When Zel’s family moves back to Australia from the United States, she has to find her bearings in Sydney, while also making sense of the relationship she left behind: as Zel narrates the process of settling in and making friends at her new school, she also uses flashbacks to tell the story of meeting and falling for Prim in New York. It’s a sweet young adult novel – the story focuses thoughtfully on adolescent relationships, and as the present unfolds and the past is slowly revealed, you eagerly start to fit together the pieces that make up the puzzle that is Zel’s life.

Here’s the Thing is a thoroughly enjoyable read – Zel is a well fleshed-out character, and her first-person narrative (and copious endearing parenthetical asides) really draw the reader in. It’s refreshing to read a YA novel with a lesbian protagonist whose story doesn’t revolve exclusively around coming out or finding one true love.

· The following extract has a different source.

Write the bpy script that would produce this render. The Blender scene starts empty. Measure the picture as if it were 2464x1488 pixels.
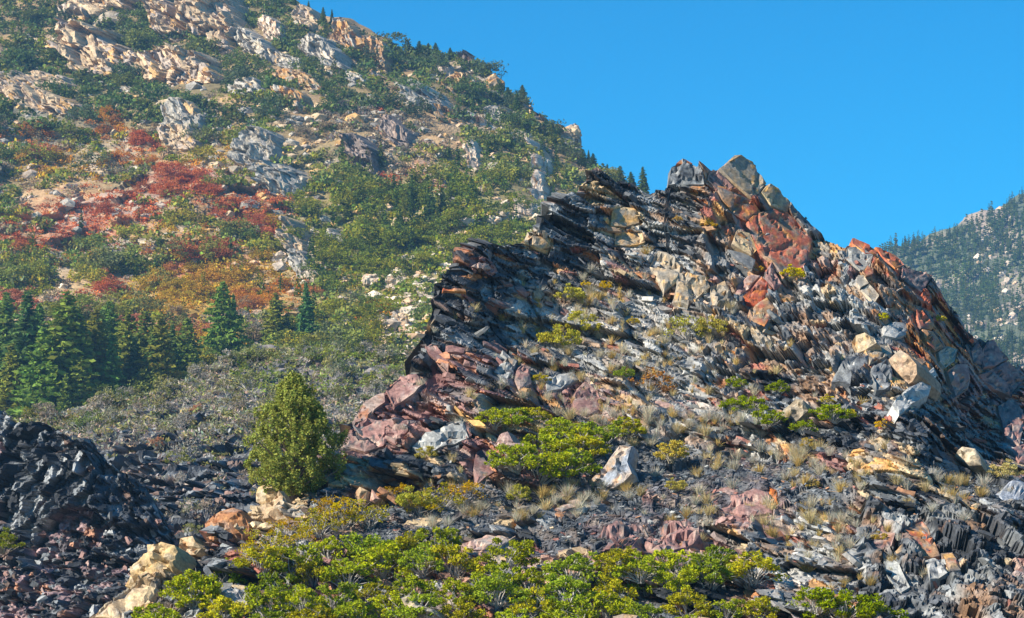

Coming out is an important step, and a process that never really ends (Zel even talks about coming out to people and clocking their reaction), but it’s great to see a YA character who is gay right off the bat, and for whom romance is just one aspect of the story (though there is certainly romance in Zel’s life – an excellent slow burn romance with one of her new friends, built up in just the right way that has the reader wholeheartedly rooting for them).

The novel does have a few missteps. There are a few regrettable comments: for example, there is an odd interaction between Zel and her father in which he proclaims that she couldn’t have been asexual because they are Italian and they need to love. Zel also seems to live that special shiny kind of life found only in YA novels: she has moved across the globe twice, her mother works for a modeling agency, and her father makes costumes for the opera. Some of these details detract from, rather than add to, the relatable nature of Zel’s story – but these qualms are minor, and easily overcome.

The novel’s greatest strength is its focus on the characters’ relationships. The account of Zel’s relationship with Prim, in both the past and the present, is an excellent exposition of unreciprocated teenage love and teenage angst – their emotions and actions feel raw and real. At the heart of Zel’s story is the process of figuring out friendship and love, and the messiness that can come in trying to distinguish between the two – Zel’s journey is both universal and wholly her own.